**Data section:**
## START

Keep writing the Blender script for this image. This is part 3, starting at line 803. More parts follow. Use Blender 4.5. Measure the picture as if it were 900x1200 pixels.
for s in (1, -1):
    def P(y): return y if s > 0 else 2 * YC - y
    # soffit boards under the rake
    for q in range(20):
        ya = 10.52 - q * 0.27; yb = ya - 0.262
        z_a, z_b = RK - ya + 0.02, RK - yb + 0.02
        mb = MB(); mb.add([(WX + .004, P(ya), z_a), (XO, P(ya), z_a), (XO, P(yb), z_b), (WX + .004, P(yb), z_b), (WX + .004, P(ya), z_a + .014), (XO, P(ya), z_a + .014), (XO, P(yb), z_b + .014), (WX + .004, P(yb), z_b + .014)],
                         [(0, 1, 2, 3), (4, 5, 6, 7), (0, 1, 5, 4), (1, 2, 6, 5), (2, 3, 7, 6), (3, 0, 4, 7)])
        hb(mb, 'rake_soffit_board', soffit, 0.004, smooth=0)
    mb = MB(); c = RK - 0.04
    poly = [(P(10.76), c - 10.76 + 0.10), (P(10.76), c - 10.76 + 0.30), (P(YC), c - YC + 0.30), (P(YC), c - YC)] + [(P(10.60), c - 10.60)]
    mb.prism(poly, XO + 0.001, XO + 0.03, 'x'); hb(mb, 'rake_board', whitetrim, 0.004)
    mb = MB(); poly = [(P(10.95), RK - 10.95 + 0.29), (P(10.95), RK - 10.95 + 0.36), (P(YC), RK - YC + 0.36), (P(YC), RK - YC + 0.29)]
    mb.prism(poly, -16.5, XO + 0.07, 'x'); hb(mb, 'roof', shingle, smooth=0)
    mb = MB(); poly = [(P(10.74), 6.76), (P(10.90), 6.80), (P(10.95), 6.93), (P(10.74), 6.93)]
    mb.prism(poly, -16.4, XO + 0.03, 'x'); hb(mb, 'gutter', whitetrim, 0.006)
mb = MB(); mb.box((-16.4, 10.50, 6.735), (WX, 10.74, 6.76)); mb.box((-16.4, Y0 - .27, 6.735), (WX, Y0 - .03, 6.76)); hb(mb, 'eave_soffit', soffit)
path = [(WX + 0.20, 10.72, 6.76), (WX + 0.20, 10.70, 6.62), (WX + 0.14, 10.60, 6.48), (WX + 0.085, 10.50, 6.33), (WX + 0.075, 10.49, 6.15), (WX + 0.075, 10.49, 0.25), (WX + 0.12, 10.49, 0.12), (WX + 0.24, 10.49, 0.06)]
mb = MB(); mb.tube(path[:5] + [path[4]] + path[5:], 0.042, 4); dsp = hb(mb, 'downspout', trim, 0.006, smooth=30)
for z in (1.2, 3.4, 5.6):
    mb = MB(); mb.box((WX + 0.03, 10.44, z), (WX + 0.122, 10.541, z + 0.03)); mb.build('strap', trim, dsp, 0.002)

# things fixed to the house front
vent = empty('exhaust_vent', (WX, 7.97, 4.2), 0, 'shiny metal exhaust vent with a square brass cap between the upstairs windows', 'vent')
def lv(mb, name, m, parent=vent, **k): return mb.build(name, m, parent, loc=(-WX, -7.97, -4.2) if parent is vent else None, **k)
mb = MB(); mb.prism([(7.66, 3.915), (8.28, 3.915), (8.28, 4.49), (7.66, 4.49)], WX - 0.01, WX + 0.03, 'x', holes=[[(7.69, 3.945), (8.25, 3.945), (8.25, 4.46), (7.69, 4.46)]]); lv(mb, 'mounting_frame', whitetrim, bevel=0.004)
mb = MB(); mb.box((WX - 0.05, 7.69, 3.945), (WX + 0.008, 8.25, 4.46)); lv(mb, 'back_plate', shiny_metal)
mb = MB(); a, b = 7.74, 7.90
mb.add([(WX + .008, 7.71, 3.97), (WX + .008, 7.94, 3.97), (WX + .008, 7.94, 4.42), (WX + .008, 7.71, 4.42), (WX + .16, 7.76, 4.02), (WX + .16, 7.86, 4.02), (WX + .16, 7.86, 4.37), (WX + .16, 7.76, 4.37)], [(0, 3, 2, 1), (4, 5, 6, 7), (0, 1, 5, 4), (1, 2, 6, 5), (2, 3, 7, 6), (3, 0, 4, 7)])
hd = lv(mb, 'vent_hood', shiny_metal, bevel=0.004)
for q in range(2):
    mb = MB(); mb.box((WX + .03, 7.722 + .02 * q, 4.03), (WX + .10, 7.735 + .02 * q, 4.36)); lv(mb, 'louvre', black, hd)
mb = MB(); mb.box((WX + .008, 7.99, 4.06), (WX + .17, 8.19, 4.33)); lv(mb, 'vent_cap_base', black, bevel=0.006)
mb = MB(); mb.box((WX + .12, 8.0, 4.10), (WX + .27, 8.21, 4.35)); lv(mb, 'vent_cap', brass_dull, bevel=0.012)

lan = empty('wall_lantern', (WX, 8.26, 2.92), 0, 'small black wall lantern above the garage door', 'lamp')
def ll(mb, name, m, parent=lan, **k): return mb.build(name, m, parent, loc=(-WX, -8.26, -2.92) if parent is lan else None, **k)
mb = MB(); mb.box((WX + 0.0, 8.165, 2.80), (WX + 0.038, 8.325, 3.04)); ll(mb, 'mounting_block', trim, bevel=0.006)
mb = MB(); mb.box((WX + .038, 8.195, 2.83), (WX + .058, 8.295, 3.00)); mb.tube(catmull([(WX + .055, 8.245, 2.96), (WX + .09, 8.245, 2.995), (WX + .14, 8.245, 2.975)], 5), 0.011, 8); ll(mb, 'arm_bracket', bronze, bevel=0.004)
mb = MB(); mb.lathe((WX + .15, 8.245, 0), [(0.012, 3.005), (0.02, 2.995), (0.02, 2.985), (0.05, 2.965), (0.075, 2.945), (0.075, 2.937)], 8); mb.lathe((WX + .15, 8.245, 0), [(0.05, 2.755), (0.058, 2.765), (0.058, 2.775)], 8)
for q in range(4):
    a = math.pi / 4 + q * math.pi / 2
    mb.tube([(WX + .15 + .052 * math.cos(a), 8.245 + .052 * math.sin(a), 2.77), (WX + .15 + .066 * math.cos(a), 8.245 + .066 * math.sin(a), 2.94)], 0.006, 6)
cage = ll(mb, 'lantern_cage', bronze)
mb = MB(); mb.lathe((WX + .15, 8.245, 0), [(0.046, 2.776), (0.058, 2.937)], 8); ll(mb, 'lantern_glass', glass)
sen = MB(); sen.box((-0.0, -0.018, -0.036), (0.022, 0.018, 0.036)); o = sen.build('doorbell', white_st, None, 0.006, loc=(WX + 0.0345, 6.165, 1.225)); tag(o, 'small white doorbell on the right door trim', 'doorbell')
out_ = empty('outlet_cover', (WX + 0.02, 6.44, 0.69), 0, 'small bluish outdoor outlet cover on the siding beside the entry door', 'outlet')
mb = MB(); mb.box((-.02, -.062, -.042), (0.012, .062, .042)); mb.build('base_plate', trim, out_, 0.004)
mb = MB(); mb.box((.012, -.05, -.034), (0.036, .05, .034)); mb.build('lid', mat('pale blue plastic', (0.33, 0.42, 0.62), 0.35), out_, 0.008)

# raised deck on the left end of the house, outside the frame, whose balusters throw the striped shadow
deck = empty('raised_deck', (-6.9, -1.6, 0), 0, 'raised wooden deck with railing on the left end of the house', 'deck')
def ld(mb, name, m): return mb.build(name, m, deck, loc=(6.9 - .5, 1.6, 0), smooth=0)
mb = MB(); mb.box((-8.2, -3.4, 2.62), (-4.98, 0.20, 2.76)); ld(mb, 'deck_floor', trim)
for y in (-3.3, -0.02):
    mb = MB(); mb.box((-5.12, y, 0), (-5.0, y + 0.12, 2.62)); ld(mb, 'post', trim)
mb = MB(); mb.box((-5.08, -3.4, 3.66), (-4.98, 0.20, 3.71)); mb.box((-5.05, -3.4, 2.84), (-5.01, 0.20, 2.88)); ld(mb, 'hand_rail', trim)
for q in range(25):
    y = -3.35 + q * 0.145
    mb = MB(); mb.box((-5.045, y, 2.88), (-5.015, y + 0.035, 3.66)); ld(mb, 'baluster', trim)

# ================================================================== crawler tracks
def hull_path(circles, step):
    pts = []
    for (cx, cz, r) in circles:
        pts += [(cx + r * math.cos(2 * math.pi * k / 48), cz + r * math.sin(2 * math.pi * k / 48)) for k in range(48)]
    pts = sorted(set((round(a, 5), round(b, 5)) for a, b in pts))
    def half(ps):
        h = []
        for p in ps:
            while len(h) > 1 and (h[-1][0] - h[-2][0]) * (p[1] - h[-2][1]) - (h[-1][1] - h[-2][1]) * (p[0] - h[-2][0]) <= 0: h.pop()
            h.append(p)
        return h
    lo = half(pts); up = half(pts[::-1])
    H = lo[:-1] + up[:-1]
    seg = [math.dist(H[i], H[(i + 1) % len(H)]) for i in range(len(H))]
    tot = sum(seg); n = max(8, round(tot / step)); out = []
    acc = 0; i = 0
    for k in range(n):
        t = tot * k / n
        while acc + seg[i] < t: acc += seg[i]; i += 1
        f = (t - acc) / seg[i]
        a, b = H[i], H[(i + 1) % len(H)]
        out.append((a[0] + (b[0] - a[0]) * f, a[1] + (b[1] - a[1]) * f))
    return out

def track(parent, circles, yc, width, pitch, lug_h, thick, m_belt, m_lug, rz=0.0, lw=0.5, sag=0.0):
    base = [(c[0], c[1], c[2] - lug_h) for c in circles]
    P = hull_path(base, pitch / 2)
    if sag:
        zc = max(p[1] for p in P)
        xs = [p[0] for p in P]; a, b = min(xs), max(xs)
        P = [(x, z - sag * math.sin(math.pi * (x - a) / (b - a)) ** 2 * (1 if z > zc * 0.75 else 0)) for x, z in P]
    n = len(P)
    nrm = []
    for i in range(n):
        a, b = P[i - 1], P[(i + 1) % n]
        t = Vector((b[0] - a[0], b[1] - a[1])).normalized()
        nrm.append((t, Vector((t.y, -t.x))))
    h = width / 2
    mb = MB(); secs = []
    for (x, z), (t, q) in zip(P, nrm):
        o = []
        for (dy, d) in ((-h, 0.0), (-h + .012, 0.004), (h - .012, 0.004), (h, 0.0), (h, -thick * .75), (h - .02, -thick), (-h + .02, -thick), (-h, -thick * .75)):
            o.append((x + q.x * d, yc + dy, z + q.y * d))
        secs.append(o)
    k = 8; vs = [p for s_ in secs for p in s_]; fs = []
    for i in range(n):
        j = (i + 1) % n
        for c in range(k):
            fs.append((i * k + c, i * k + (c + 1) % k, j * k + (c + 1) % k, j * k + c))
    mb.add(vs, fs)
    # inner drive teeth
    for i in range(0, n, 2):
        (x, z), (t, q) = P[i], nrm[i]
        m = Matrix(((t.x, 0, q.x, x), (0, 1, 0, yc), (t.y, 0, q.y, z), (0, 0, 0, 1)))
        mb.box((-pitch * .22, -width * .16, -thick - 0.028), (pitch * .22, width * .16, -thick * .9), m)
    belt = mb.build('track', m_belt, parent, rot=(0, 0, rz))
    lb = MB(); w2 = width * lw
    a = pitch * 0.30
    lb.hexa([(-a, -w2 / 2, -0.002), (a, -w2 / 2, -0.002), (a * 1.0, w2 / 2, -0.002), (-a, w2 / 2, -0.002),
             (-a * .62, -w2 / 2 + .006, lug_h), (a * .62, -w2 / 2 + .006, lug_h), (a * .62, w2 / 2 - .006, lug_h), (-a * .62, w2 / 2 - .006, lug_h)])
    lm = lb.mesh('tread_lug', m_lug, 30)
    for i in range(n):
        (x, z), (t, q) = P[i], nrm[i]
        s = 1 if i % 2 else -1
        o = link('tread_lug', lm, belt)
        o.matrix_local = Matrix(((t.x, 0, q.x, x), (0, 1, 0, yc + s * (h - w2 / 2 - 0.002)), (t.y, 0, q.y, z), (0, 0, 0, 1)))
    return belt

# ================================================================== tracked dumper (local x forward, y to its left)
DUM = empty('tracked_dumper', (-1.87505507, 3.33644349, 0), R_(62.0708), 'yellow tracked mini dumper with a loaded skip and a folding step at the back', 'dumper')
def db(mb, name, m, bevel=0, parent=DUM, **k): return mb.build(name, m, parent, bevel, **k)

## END

**Task prompt:**
Quote exactly the lines running from the start of the listing above through the line where "mb = MB(); mb.box((WX + 0.03, 10.44, z), (WX" is found, and output no other lines.

**Correct response:**
Keep writing the Blender script for this image. This is part 3, starting at line 803. More parts follow. Use Blender 4.5. Measure the picture as if it were 900x1200 pixels.
for s in (1, -1):
    def P(y): return y if s > 0 else 2 * YC - y
    # soffit boards under the rake
    for q in range(20):
        ya = 10.52 - q * 0.27; yb = ya - 0.262
        z_a, z_b = RK - ya + 0.02, RK - yb + 0.02
        mb = MB(); mb.add([(WX + .004, P(ya), z_a), (XO, P(ya), z_a), (XO, P(yb), z_b), (WX + .004, P(yb), z_b), (WX + .004, P(ya), z_a + .014), (XO, P(ya), z_a + .014), (XO, P(yb), z_b + .014), (WX + .004, P(yb), z_b + .014)],
                         [(0, 1, 2, 3), (4, 5, 6, 7), (0, 1, 5, 4), (1, 2, 6, 5), (2, 3, 7, 6), (3, 0, 4, 7)])
        hb(mb, 'rake_soffit_board', soffit, 0.004, smooth=0)
    mb = MB(); c = RK - 0.04
    poly = [(P(10.76), c - 10.76 + 0.10), (P(10.76), c - 10.76 + 0.30), (P(YC), c - YC + 0.30), (P(YC), c - YC)] + [(P(10.60), c - 10.60)]
    mb.prism(poly, XO + 0.001, XO + 0.03, 'x'); hb(mb, 'rake_board', whitetrim, 0.004)
    mb = MB(); poly = [(P(10.95), RK - 10.95 + 0.29), (P(10.95), RK - 10.95 + 0.36), (P(YC), RK - YC + 0.36), (P(YC), RK - YC + 0.29)]
    mb.prism(poly, -16.5, XO + 0.07, 'x'); hb(mb, 'roof', shingle, smooth=0)
    mb = MB(); poly = [(P(10.74), 6.76), (P(10.90), 6.80), (P(10.95), 6.93), (P(10.74), 6.93)]
    mb.prism(poly, -16.4, XO + 0.03, 'x'); hb(mb, 'gutter', whitetrim, 0.006)
mb = MB(); mb.box((-16.4, 10.50, 6.735), (WX, 10.74, 6.76)); mb.box((-16.4, Y0 - .27, 6.735), (WX, Y0 - .03, 6.76)); hb(mb, 'eave_soffit', soffit)
path = [(WX + 0.20, 10.72, 6.76), (WX + 0.20, 10.70, 6.62), (WX + 0.14, 10.60, 6.48), (WX + 0.085, 10.50, 6.33), (WX + 0.075, 10.49, 6.15), (WX + 0.075, 10.49, 0.25), (WX + 0.12, 10.49, 0.12), (WX + 0.24, 10.49, 0.06)]
mb = MB(); mb.tube(path[:5] + [path[4]] + path[5:], 0.042, 4); dsp = hb(mb, 'downspout', trim, 0.006, smooth=30)
for z in (1.2, 3.4, 5.6):
    mb = MB(); mb.box((WX + 0.03, 10.44, z), (WX + 0.122, 10.541, z + 0.03)); mb.build('strap', trim, dsp, 0.002)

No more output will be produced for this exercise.